Stated exercise »
Check each line of the entries below for the string "Blender"; copy every line where it appears.

The input »

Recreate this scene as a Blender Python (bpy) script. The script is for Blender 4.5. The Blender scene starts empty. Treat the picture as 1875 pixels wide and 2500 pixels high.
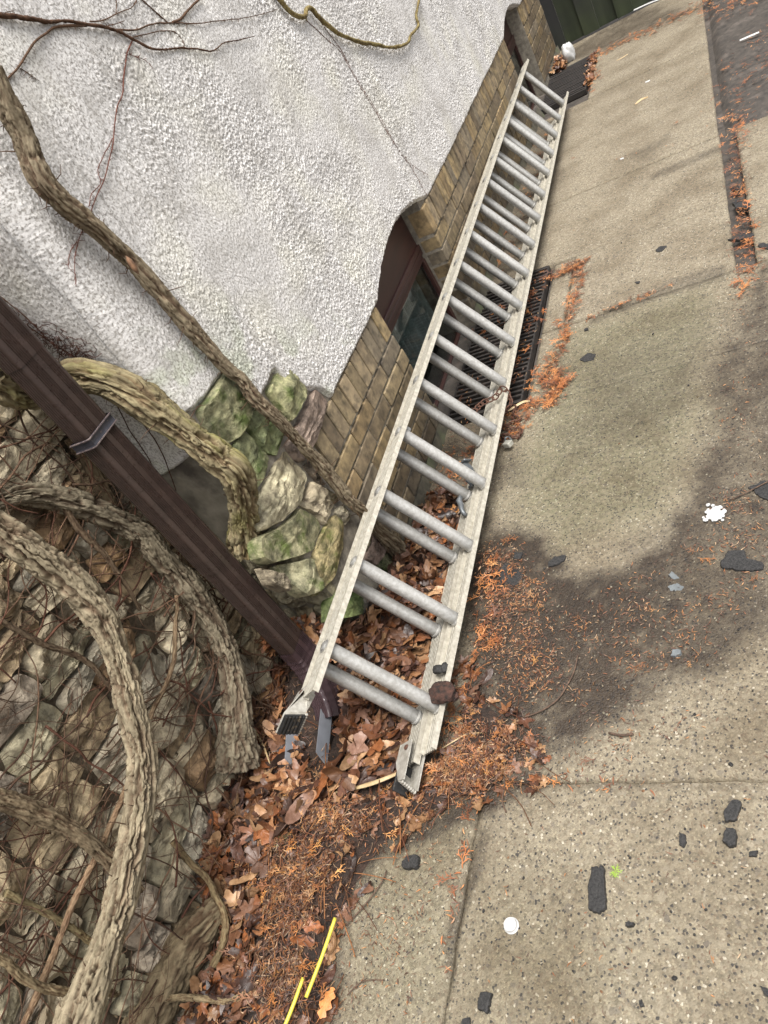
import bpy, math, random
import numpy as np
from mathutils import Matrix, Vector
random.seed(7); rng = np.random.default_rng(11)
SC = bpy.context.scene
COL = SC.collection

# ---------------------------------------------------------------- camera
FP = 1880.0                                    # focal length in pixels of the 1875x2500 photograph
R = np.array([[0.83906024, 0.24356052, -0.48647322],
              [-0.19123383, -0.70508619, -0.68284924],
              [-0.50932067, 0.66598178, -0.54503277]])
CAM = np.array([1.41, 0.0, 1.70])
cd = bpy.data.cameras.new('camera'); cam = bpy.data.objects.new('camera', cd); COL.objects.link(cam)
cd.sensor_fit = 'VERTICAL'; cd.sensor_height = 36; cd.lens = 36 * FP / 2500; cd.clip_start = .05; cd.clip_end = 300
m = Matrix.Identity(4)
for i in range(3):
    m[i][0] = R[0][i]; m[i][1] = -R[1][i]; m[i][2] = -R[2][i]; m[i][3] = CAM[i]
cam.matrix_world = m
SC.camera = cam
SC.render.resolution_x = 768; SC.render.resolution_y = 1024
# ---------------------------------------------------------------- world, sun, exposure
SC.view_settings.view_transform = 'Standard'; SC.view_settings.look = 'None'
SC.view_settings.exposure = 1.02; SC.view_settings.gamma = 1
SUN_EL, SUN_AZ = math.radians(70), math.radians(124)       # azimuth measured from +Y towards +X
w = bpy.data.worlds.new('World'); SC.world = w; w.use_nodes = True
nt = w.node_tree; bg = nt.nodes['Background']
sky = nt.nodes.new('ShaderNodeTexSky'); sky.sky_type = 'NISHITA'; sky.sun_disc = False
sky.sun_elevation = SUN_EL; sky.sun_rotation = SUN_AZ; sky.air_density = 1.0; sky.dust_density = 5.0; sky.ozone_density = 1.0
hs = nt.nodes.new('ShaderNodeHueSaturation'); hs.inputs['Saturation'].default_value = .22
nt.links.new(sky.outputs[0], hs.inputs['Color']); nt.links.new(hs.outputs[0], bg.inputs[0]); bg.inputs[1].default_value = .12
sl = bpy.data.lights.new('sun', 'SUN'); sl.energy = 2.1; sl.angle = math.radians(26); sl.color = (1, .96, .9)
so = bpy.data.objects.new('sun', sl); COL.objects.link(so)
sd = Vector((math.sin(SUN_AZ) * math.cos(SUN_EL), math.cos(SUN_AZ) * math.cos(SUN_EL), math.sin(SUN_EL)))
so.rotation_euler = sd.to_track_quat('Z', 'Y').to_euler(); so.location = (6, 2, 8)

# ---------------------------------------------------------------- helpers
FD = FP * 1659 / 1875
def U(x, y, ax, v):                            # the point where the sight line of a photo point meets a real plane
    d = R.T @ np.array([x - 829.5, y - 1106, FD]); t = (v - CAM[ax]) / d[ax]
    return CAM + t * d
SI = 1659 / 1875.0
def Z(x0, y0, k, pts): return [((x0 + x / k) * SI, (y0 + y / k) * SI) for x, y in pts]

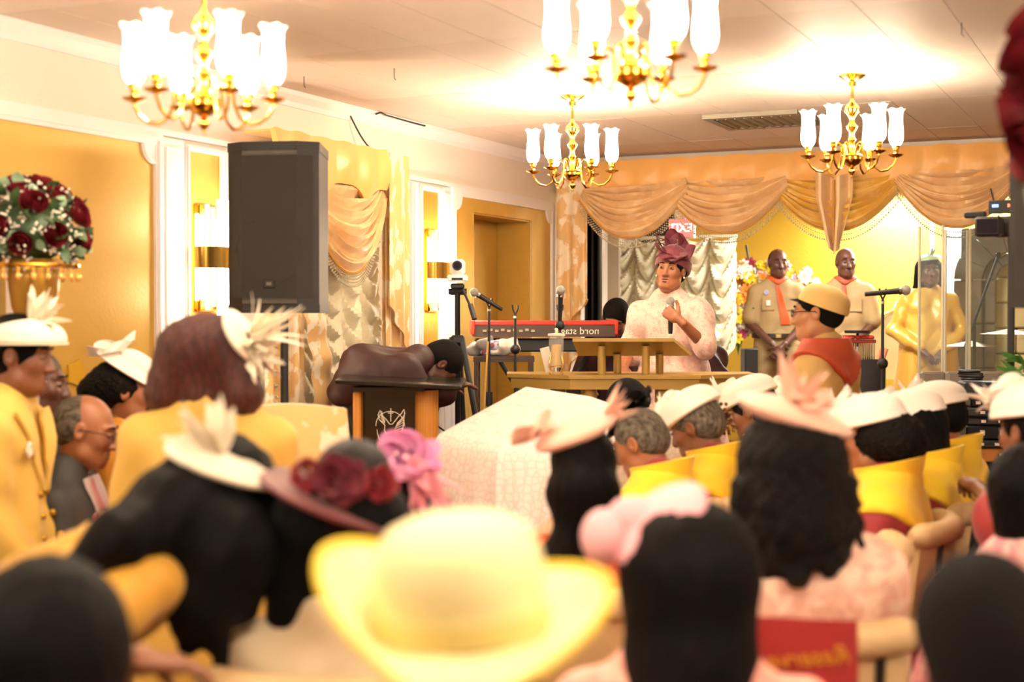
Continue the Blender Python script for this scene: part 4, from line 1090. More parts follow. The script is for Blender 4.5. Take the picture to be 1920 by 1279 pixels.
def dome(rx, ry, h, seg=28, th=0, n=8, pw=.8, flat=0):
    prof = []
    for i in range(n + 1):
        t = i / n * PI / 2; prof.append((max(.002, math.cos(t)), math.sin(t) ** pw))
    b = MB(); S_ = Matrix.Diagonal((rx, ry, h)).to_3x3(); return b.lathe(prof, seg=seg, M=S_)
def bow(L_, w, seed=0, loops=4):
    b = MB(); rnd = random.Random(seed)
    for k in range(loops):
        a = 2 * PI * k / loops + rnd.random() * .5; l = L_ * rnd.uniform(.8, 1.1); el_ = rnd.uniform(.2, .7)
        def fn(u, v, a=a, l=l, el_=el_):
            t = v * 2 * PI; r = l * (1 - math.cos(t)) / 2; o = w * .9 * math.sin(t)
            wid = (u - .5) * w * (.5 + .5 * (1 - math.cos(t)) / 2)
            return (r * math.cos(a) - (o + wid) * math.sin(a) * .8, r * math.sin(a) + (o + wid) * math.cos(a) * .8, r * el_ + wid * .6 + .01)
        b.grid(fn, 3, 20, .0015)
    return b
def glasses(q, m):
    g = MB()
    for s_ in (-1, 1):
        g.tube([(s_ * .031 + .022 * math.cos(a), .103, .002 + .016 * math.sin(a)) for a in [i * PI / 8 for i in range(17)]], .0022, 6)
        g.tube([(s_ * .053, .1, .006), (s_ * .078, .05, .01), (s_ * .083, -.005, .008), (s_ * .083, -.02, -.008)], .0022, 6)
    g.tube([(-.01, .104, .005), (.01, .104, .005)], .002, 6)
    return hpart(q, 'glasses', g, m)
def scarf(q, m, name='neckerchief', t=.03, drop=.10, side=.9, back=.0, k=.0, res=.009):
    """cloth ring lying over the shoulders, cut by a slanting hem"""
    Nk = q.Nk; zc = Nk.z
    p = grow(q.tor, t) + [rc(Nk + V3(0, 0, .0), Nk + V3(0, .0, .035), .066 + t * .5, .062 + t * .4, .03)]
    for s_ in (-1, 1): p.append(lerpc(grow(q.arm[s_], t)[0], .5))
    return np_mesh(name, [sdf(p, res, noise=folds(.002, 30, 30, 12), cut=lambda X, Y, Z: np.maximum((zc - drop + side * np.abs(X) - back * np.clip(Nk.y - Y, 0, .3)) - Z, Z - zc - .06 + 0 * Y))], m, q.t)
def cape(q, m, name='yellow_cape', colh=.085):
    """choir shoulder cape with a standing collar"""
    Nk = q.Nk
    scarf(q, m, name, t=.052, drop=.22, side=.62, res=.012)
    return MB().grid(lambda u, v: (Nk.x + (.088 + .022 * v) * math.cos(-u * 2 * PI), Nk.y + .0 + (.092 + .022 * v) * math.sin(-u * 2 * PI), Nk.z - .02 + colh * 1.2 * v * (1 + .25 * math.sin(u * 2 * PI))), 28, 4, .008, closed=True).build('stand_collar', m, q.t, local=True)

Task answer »
Recreate this scene as a Blender Python (bpy) script. The script is for Blender 4.5. The Blender scene starts empty. Treat the picture as 1875 pixels wide and 2500 pixels high.
Continue the Blender Python script for this scene: part 4, from line 1090. More parts follow. The script is for Blender 4.5. Take the picture to be 1920 by 1279 pixels.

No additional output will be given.